We have also added a 12:00 AM (00:00) SLT Midnight Tiny Dogfight for the wee hours of Sunday morning. That's 3 aerial battles in the same weekend!

All you need is a tiny plane with the Terra Combat System (TCS) and a tiny avatar. A tiny dog avatar would be perfect, but if you have your heart set on another, we'll be glad to see you in another tiny incarnation.
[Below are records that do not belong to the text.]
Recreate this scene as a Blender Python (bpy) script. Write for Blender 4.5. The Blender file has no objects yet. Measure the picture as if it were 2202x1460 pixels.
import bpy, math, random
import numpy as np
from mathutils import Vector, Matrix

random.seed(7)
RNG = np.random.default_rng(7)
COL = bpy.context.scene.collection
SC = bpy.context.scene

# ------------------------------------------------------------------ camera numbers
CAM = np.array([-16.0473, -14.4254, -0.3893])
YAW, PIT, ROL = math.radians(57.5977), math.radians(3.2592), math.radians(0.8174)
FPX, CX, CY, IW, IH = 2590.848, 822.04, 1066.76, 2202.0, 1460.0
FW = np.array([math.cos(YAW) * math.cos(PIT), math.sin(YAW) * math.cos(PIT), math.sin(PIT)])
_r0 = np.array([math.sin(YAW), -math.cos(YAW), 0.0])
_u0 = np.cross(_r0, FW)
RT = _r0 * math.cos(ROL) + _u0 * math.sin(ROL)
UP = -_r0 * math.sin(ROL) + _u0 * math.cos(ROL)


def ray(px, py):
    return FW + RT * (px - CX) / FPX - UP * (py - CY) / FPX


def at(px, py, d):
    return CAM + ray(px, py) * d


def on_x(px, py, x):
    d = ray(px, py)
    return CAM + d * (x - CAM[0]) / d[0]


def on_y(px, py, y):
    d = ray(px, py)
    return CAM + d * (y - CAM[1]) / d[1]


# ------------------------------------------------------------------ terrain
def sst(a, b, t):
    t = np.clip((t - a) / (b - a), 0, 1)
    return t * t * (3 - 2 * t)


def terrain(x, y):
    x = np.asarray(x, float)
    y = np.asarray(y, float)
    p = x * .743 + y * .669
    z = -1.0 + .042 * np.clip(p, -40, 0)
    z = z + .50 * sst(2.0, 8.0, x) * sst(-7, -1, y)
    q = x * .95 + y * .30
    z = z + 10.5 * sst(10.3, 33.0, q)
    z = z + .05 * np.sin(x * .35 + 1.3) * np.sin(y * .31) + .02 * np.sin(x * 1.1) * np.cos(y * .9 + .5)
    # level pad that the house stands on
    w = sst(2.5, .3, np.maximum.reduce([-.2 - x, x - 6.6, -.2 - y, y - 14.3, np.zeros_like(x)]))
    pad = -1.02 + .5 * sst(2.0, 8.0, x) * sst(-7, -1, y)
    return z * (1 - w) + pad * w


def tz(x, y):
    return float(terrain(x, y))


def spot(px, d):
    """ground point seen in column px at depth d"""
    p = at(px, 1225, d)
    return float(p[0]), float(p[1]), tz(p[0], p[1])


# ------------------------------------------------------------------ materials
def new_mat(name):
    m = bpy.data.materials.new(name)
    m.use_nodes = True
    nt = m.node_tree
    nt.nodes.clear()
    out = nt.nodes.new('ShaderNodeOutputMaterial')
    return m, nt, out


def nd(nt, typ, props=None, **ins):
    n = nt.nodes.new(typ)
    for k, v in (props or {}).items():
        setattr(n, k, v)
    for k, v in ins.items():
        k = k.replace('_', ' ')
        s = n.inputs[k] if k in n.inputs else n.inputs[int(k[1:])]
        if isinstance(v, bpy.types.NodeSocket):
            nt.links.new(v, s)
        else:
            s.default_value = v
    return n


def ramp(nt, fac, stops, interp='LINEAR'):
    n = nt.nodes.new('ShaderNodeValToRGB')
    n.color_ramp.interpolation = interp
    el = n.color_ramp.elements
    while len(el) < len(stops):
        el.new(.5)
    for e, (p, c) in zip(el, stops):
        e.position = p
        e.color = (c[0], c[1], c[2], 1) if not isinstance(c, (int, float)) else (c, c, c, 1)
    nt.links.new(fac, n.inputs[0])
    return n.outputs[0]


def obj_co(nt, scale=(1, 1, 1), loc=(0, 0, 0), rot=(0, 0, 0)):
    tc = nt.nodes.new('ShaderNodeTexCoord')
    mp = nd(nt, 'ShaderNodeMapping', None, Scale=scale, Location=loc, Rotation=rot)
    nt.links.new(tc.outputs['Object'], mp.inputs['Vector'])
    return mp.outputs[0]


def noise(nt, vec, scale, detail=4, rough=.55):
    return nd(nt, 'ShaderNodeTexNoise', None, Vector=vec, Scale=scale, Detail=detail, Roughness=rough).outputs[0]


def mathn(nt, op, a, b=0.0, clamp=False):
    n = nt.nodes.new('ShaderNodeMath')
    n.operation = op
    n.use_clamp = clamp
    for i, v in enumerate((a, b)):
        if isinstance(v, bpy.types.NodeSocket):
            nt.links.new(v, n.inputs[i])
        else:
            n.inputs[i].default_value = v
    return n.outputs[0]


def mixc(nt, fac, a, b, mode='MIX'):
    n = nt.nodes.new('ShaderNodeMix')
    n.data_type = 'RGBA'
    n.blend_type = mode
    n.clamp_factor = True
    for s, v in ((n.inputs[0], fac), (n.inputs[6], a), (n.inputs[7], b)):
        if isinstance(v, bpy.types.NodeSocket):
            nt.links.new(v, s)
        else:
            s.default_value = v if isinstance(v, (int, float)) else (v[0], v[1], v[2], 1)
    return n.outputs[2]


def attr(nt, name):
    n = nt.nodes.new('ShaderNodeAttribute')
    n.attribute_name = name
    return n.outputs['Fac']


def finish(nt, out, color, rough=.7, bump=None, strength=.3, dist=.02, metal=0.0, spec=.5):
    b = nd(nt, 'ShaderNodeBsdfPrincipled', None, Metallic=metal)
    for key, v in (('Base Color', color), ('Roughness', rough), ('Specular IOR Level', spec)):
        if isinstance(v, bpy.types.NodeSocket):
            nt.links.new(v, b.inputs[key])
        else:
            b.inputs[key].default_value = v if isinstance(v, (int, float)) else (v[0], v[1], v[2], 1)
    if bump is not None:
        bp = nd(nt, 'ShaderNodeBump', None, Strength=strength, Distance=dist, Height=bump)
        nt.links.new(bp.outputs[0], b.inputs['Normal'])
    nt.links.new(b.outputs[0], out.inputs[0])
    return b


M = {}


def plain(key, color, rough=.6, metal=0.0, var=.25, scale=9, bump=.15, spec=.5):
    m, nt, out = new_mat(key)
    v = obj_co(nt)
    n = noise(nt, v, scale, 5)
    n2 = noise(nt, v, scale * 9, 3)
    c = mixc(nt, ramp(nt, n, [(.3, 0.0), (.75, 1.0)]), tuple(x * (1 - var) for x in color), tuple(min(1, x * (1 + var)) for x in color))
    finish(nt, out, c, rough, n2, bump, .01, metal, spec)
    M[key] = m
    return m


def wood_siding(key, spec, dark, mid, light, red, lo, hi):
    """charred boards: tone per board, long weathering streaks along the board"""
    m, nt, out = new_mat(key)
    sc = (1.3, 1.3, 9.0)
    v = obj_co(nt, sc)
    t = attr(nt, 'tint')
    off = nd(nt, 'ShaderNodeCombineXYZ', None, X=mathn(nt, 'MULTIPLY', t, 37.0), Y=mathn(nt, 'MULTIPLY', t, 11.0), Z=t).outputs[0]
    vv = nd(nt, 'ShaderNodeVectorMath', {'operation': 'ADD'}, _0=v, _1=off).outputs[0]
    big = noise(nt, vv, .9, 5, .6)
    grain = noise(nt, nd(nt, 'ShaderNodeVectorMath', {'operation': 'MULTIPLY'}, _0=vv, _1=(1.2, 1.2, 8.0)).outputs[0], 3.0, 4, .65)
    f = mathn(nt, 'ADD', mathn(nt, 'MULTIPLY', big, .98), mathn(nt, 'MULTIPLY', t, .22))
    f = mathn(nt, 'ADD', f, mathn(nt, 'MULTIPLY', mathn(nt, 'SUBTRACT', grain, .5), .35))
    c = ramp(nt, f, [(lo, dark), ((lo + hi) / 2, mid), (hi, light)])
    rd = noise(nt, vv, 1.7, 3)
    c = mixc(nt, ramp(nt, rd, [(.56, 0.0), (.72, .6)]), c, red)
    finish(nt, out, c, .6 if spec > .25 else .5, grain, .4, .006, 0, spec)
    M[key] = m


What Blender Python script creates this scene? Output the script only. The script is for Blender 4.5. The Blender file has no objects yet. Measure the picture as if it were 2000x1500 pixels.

Everyone is welcome. You do not need to be a Caledon resident or pilot with the Royal Caledon Air Force. All we ask is that you join the RCAF group during the time of the event itself to facilitate communication in group chat during the events and use a tiny avatar and tiny plane during the dogfights. Tiny planes will be provided by RCAF Marshal Zoe Connolly. The Tiny Avatar you use is up to you. Once we start, air battles usually last 30 to 40 minutes.

The Krimson Koala will be there, though sadly due to timezone issue will only be attending the midnight session.

May your skies be free of seagulls!

Steelhead starts with a Boom(town)

Steelhead Boomtown, now officially baptised with the orbiting of Keenly.

Thursday, 1 May 2008

We had hardly finished moving the boxes into the Highlands when I was advised that a substantial tract of land had become available, not in our beloved Caledon as we had hoped but in our good neighbour of Winterfell. As circumstances would happen my dear Christine had just headed abroad. Communications were limited but through telegrams and letters I managed to communicate the basics of the situation. It was an opportunity too good to pass by.

On the land was a very large manor house, which is quite a bit larger than Davaar. Christine is contemplating the gardening opportunities, while we both try to remember the layout of the new place. Once we get things sorted we'll be organising a housewarming. But do feel free to drop by in the meantime. The sailing is quite good!